TASK REQUIREMENTS:
Can you copy out the data exactly? Leave the images out.

RECORDED INFORMATION:
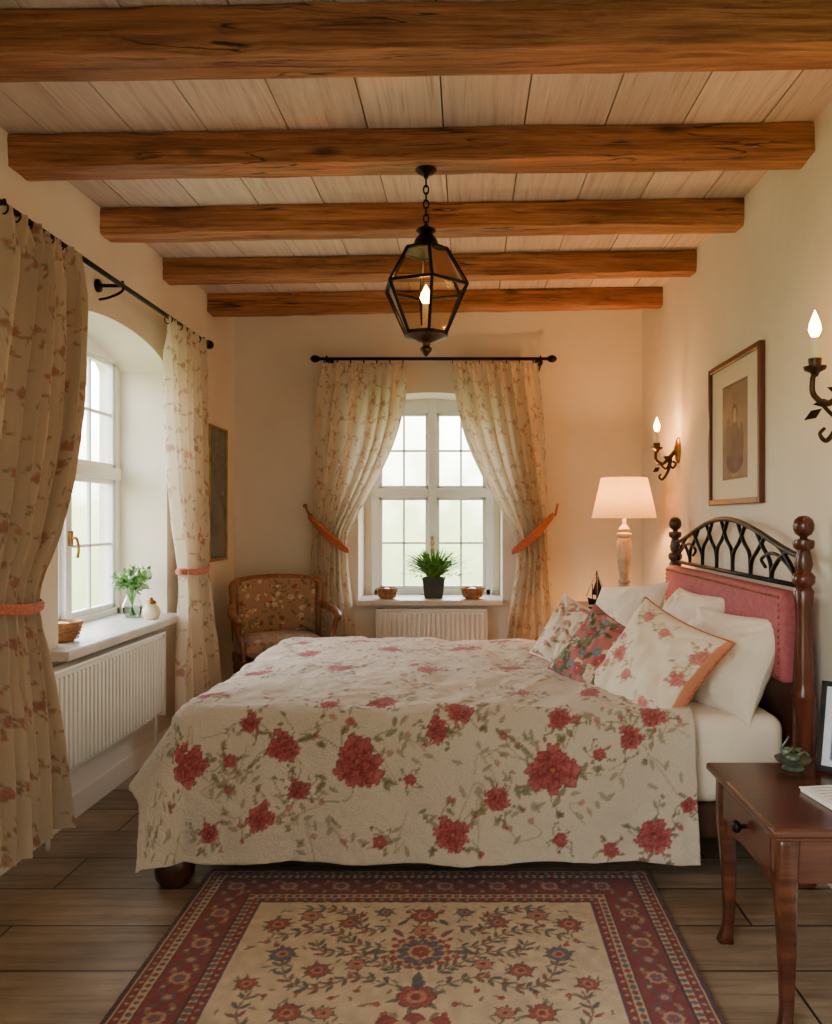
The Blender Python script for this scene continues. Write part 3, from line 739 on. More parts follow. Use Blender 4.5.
def F2_(x,y,R,c,k=8,ph=0.):
    for sg in (1,-1):
        if sg<0 and abs(x)<1e-6: break
        for kk in range(6):
            aa=kk*PI/3+.3; p_leaf(X,Y,C,cxr+sg*(x+R*1.15*math.cos(aa)),y+R*1.15*math.sin(aa),R*.8,R*.3,aa if sg>0 else PI-aa,(116,118,92))
        p_flower(X,Y,C,cxr+sg*x,y,R*1.1,(96,52,46),(130,80,66),(214,180,120),k,ph)
        p_flower(X,Y,C,cxr+sg*x,y,R*.98,c[0],c[1],(226,196,140),k,ph)
        p_flower(X,Y,C,cxr+sg*x,y,R*.55,(214,170,130),(190,90,74),(110,30,36),k,ph+.4)
        p_flower(X,Y,C,cxr+sg*x,y,R*.3,(110,28,36),(156,56,54),(220,190,140),6,ph)
def S2_(pts,w=.006,c=(126,86,64)):
    for sg in (1,-1): p_stem(X,Y,C,[(cxr+sg*a_,b_) for a_,b_ in pts],w,c,.85)
def L2_(x,y,L,W,a_,c=(126,112,80)):
    for sg in (1,-1): p_leaf(X,Y,C,cxr+sg*x,y,L,W,a_ if sg>0 else PI-a_,c)
def scroll(pts,nl_=10):
    S2_(pts); q=sm([(a_,b_,0) for a_,b_ in pts],6)
    for i in range(2,len(q)-1,max(1,len(q)//nl_)):
        tx=q[i+1][0]-q[i-1][0]; ty=q[i+1][1]-q[i-1][1]; aa=math.atan2(ty,tx)
        for s_ in (-1,1): L2_(q[i][0]+.015*math.cos(aa+s_*1.3),q[i][1]+.015*math.sin(aa+s_*1.3),.036,.013,aa+s_*.7,[(156,66,56),(110,112,86),(84,90,106)][i%3])
yc=cyr
def med(x,y,R):
    p_flower(X,Y,C,x,y,R,(130,34,38),(180,80,66),(0,0,0),16,0); p_flower(X,Y,C,x,y,R*.86,(206,170,130),(218,184,144),(0,0,0),16,.2)
    p_flower(X,Y,C,x,y,R*.76,(62,68,94),(98,106,126),(0,0,0),12,.1)
    for kk in range(12): aa=kk*PI/6; p_leaf(X,Y,C,x+R*.52*math.cos(aa),y+R*.52*math.sin(aa),R*.28,R*.11,aa,(204,150,116) if kk%2 else (176,70,60))
    p_flower(X,Y,C,x,y,R*.42,(196,150,112),(222,190,150),(0,0,0),10,0); p_flower(X,Y,C,x,y,R*.32,(126,30,38),(182,76,66),(220,190,130),8,0)
med(cxr,yc,.20)
for sg in (1,-1):
    Yf=lambda t: cyr+sg*t
    F2_(0,Yf(.255),.050,RC,8); p_leaf(X,Y,C,cxr,Yf(.325),.09,.03,PI/2,(72,78,98)); 
    med(cxr,Yf(.46),.092); F2_(0,Yf(.575),.030,PC,6); F2_(0,Yf(.66),.040,RC,6)
    for s_ in (1,-1):
        p_leaf(X,Y,C,cxr+s_*.115,Yf(.46),.06,.024,0,(104,108,84)); p_leaf(X,Y,C,cxr+s_*.07,Yf(.56),.06,.020,s_*.9*sg,(150,60,52)); p_leaf(X,Y,C,cxr+s_*.06,Yf(.62),.05,.018,-s_*.9*sg,(72,78,98))
    scroll([(.06,Yf(.30)),(.16,Yf(.34)),(.26,Yf(.29)),(.34,Yf(.33)),(.38,Yf(.43))]); F2_(.27,Yf(.37),.032,RC,7); F2_(.17,Yf(.40),.026,PC,6); F2_(.38,Yf(.45),.034,BC,7)
    scroll([(.10,Yf(.48)),(.18,Yf(.50)),(.24,Yf(.56)),(.33,Yf(.58)),(.42,Yf(.53))]); F2_(.22,Yf(.62),.030,RC,7); F2_(.34,Yf(.66),.032,PC,7); F2_(.43,Yf(.61),.034,RC,7); F2_(.12,Yf(.68),.024,BC,6)
    scroll([(.10,Yf(.60)),(.17,Yf(.57)),(.20,Yf(.66)),(.28,Yf(.70)),(.38,Yf(.70))])
    scroll([(.22,Yf(.03)),(.28,Yf(.10)),(.36,Yf(.09)),(.43,Yf(.18)),(.42,Yf(.28))]); F2_(.31,Yf(.19),.034,RC,7); F2_(.42,Yf(.10),.028,BC,6); F2_(.22,Yf(.19),.024,PC,6); F2_(.44,Yf(.31),.028,RC,7)
    scroll([(.05,Yf(.36)),(.10,Yf(.40)),(.19,Yf(.46)),(.27,Yf(.46)),(.30,Yf(.52))])
F2_(.28,cyr,.040,RC,8); F2_(.41,cyr,.034,PC,7)
C*=(.84+.26*vnoise(X*40+60,Y*40,7))[:,None]
Z=.011+.003*vnoise(X*60+60,Y*60,8)
mobj('pile',np.stack([X,Y,Z],1),grid_faces(len(gx),len(gy)),M['rug'],rug,True,clean=False,col=C)
box('backing',(rx0-.001,rx1-.003),(ry0-.001,ry1-.003),(.0,.0105),M['rugback'],rug,bevel=0)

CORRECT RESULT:
The Blender Python script for this scene continues. Write part 3, from line 739 on. More parts follow. Use Blender 4.5.
def F2_(x,y,R,c,k=8,ph=0.):
    for sg in (1,-1):
        if sg<0 and abs(x)<1e-6: break
        for kk in range(6):
            aa=kk*PI/3+.3; p_leaf(X,Y,C,cxr+sg*(x+R*1.15*math.cos(aa)),y+R*1.15*math.sin(aa),R*.8,R*.3,aa if sg>0 else PI-aa,(116,118,92))
        p_flower(X,Y,C,cxr+sg*x,y,R*1.1,(96,52,46),(130,80,66),(214,180,120),k,ph)
        p_flower(X,Y,C,cxr+sg*x,y,R*.98,c[0],c[1],(226,196,140),k,ph)
        p_flower(X,Y,C,cxr+sg*x,y,R*.55,(214,170,130),(190,90,74),(110,30,36),k,ph+.4)
        p_flower(X,Y,C,cxr+sg*x,y,R*.3,(110,28,36),(156,56,54),(220,190,140),6,ph)
def S2_(pts,w=.006,c=(126,86,64)):
    for sg in (1,-1): p_stem(X,Y,C,[(cxr+sg*a_,b_) for a_,b_ in pts],w,c,.85)
def L2_(x,y,L,W,a_,c=(126,112,80)):
    for sg in (1,-1): p_leaf(X,Y,C,cxr+sg*x,y,L,W,a_ if sg>0 else PI-a_,c)
def scroll(pts,nl_=10):
    S2_(pts); q=sm([(a_,b_,0) for a_,b_ in pts],6)
    for i in range(2,len(q)-1,max(1,len(q)//nl_)):
        tx=q[i+1][0]-q[i-1][0]; ty=q[i+1][1]-q[i-1][1]; aa=math.atan2(ty,tx)
        for s_ in (-1,1): L2_(q[i][0]+.015*math.cos(aa+s_*1.3),q[i][1]+.015*math.sin(aa+s_*1.3),.036,.013,aa+s_*.7,[(156,66,56),(110,112,86),(84,90,106)][i%3])
yc=cyr
def med(x,y,R):
    p_flower(X,Y,C,x,y,R,(130,34,38),(180,80,66),(0,0,0),16,0); p_flower(X,Y,C,x,y,R*.86,(206,170,130),(218,184,144),(0,0,0),16,.2)
    p_flower(X,Y,C,x,y,R*.76,(62,68,94),(98,106,126),(0,0,0),12,.1)
    for kk in range(12): aa=kk*PI/6; p_leaf(X,Y,C,x+R*.52*math.cos(aa),y+R*.52*math.sin(aa),R*.28,R*.11,aa,(204,150,116) if kk%2 else (176,70,60))
    p_flower(X,Y,C,x,y,R*.42,(196,150,112),(222,190,150),(0,0,0),10,0); p_flower(X,Y,C,x,y,R*.32,(126,30,38),(182,76,66),(220,190,130),8,0)
med(cxr,yc,.20)
for sg in (1,-1):
    Yf=lambda t: cyr+sg*t
    F2_(0,Yf(.255),.050,RC,8); p_leaf(X,Y,C,cxr,Yf(.325),.09,.03,PI/2,(72,78,98)); 
    med(cxr,Yf(.46),.092); F2_(0,Yf(.575),.030,PC,6); F2_(0,Yf(.66),.040,RC,6)
    for s_ in (1,-1):
        p_leaf(X,Y,C,cxr+s_*.115,Yf(.46),.06,.024,0,(104,108,84)); p_leaf(X,Y,C,cxr+s_*.07,Yf(.56),.06,.020,s_*.9*sg,(150,60,52)); p_leaf(X,Y,C,cxr+s_*.06,Yf(.62),.05,.018,-s_*.9*sg,(72,78,98))
    scroll([(.06,Yf(.30)),(.16,Yf(.34)),(.26,Yf(.29)),(.34,Yf(.33)),(.38,Yf(.43))]); F2_(.27,Yf(.37),.032,RC,7); F2_(.17,Yf(.40),.026,PC,6); F2_(.38,Yf(.45),.034,BC,7)
    scroll([(.10,Yf(.48)),(.18,Yf(.50)),(.24,Yf(.56)),(.33,Yf(.58)),(.42,Yf(.53))]); F2_(.22,Yf(.62),.030,RC,7); F2_(.34,Yf(.66),.032,PC,7); F2_(.43,Yf(.61),.034,RC,7); F2_(.12,Yf(.68),.024,BC,6)
    scroll([(.10,Yf(.60)),(.17,Yf(.57)),(.20,Yf(.66)),(.28,Yf(.70)),(.38,Yf(.70))])
    scroll([(.22,Yf(.03)),(.28,Yf(.10)),(.36,Yf(.09)),(.43,Yf(.18)),(.42,Yf(.28))]); F2_(.31,Yf(.19),.034,RC,7); F2_(.42,Yf(.10),.028,BC,6); F2_(.22,Yf(.19),.024,PC,6); F2_(.44,Yf(.31),.028,RC,7)
    scroll([(.05,Yf(.36)),(.10,Yf(.40)),(.19,Yf(.46)),(.27,Yf(.46)),(.30,Yf(.52))])
F2_(.28,cyr,.040,RC,8); F2_(.41,cyr,.034,PC,7)
C*=(.84+.26*vnoise(X*40+60,Y*40,7))[:,None]
Z=.011+.003*vnoise(X*60+60,Y*60,8)
mobj('pile',np.stack([X,Y,Z],1),grid_faces(len(gx),len(gy)),M['rug'],rug,True,clean=False,col=C)
box('backing',(rx0-.001,rx1-.003),(ry0-.001,ry1-.003),(.0,.0105),M['rugback'],rug,bevel=0)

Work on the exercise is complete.